Well, I think your advice so far is VERY helpful! Now, I will say? my only difference is: my property is small enough? I will not be able to feed roundbales (1 - 3 horses max, very small pastures/turnouts) so, that variable doesn’t affect me. But with most farms its a good consideration. I am awaiting construction of my 24 x 26 ‘hay barn’…I planned it on a huge deck, (because our property really had nowhere to position it? except over this ravine that would work at the ‘front’ end as a loading height)…so, I have a raised deck I’m putting a ‘metal garage’ type building on…I added 6 ft of deck to the ‘front’ so I’d have a loading dock kind of approach for larger trucks. I set the deck height at my pick up’s bed level…so, once loaded with hay, I can toss em into the truck bed, and drive over 10 or so to the small pallet area I keep hay.

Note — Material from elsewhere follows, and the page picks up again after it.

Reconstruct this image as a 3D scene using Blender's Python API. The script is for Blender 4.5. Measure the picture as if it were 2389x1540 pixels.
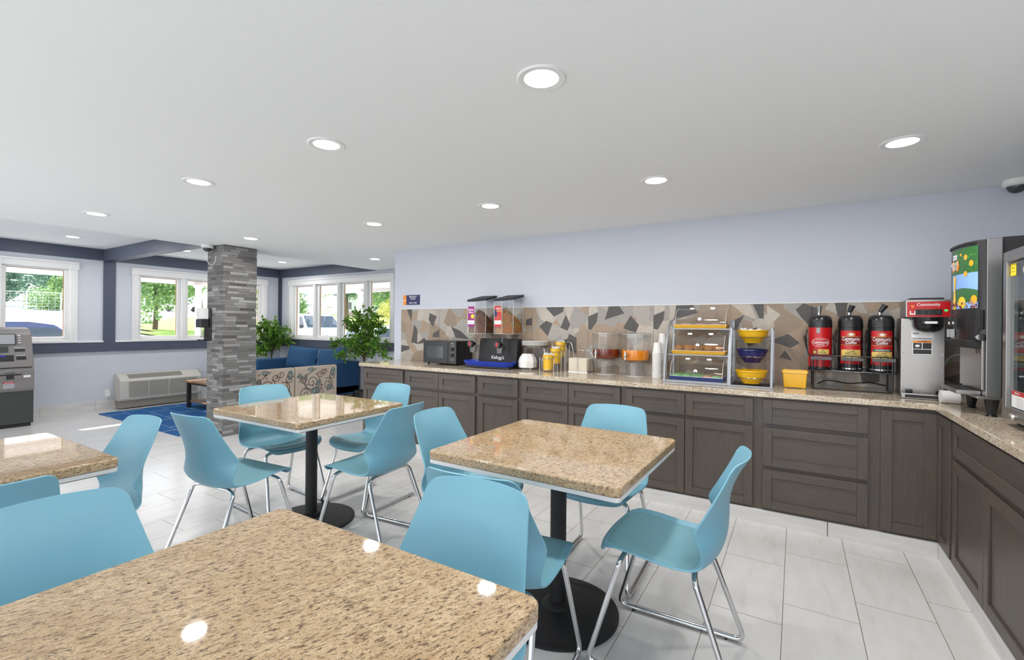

I’ll letcha know how it works ! :slight_smile:

A bank barn is the best way to store hay. You can drive right into it to unload, and drop it down to the horses when you need it. As long as a bank barn fits into your plan for a barn. You can do a “bank” barn where essentially a ramp is constructed into the upper part and the barn is not actually built into a steep bank. So maybe it’s not actually a bank barn after all.